Calgary

Game of Thrones' Hodor, Kristian Nairn, talks about life-changing role

Kristian Nairn, the Irish actor who played the friendly giant Hodor on Game of Thrones, chats with The Calgary Eyeopener ahead of his upcoming appearance at the Calgary Comic and Entertainment Expo.

'I really know what it’s like to work and live every moment now, and I’m really grateful for that'

Kristian Nairn, best known for the beloved character Hodor on Game of Thrones, is coming to Calgary. (CBC )

Kristian Nairn, the Irish actor who played the friendly giant Hodor on Game of Thrones, was working as a DJ when he was cast in the role for the hit TV show.  

Ahead of his upcoming appearance at the Calgary Comic and Entertainment Expo, Narin chatted with the Calgary Eyeopener about how his life has changed since. Here's an edited version of that interview.


Q: As I understand it, this was your first major acting role. How did you land this gig?

A: It was a bit of a fluke, really. I was working as a DJ at the time, but had always been involved in musical theatre and the odd dramatic production. That was just basically my life. One thing led to another, I did a few auditions for a few things in the past and lo and behold Game of Thrones came along, and I got the part and everything changed.

Q: What did the part call for?

A: Actually, it was a part I auditioned for for a movie called Hot Fuzz, which was about five years previously, believe it or not, and it was the same casting director who cast GoT in the end. And apparently she couldn't get me out of her head for the part of Hodor, so I never actually saw the brief. She just said this is the guy. She called me up, I went on tape again just to refresh her memory, that was it. It was just fate.

Q: You appear in five seasons but in those five seasons, as far as I know, you only ever say one word. Do people come up to you and say 'say the word'?

A: They normally say it first, but yeah, it's a thing.

It takes approximately 0.3 seconds to say it so if I can make someone happy by saying two syllables, I'm happy to do it.

Q: You did a lot with that word. You managed to convey emotion through that over five seasons. How tricky was that?

A: I'm not going to lie, some things were very simple. It really just involved being there. But there were some pretty complex scenes. You really just have to inhabit the character.
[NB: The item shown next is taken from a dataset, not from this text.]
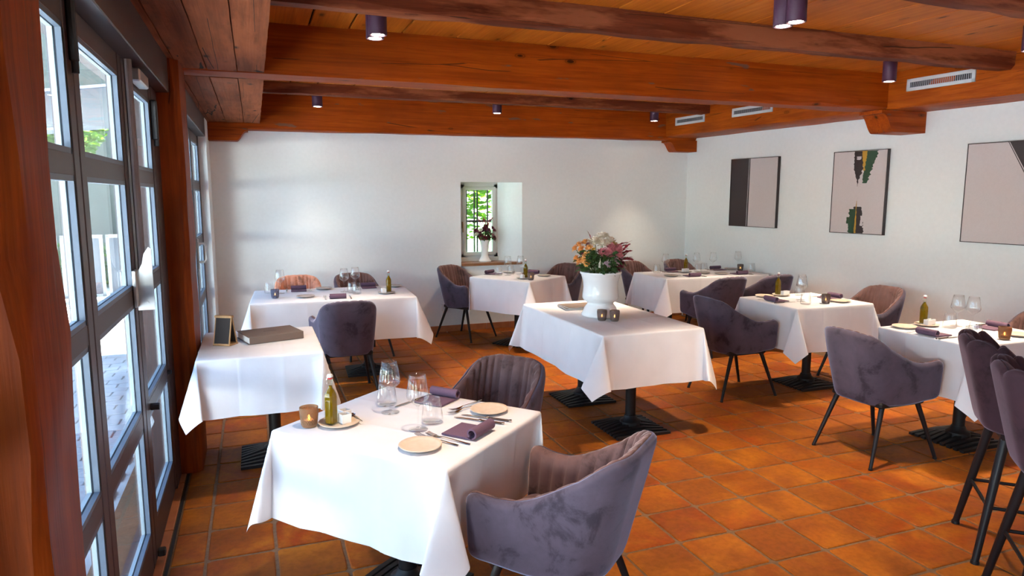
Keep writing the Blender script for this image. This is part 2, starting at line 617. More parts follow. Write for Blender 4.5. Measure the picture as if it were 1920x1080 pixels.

I didn't have the luxury of having great dialogue to sort of portray how I was feeling. I really had to be that part, I really had to try and feel those emotions, so I sort of treated it like a holiday from myself. I got to really be this person for the time that we were filming and it just happens that he was quite a quiet guy, which I'm certainly not, so it definitely gave my jaw a rest.

Q: Are those white walkers as scary in real life as they are on the big screen?

The Night's King, leader of the White Walkers, is one of the supernatural creatures that shapes the lives of characters in HBO's Game of Thrones. (HBO Canada/Bell Media)

A: In some ways, yes, they're usually stunt people and when they come running at you, they really do run like they're coming to kill you. But then you'll turn around and you'll see one with like an anorak on and they'll  have a pink umbrella up to keep the rain off their makeup, and that sort of takes the horror edge off.

Q: You used to be resident DJ for Kremlin in Belfast, then did a tour called Rave of Thrones.  What are you doing these days?

A: It hasn't stopped, I was in four continents last week, it's just absolutely relentless in a good way. It continues. I'm doing music festivals this summer, I'm just about to film a horror movie in Utah, there's a TV show coming up after that. I've just done a movie.

I used to be quite a lazy person, I sort of appreciate that now. I really wasted a lot of time in my 20s. I really know what it's like to work and live every moment now, and I'm really grateful for that.


Kristian Nairn is set to appear at the Calgary Comic and Entertainment Expo running this Friday to Sunday.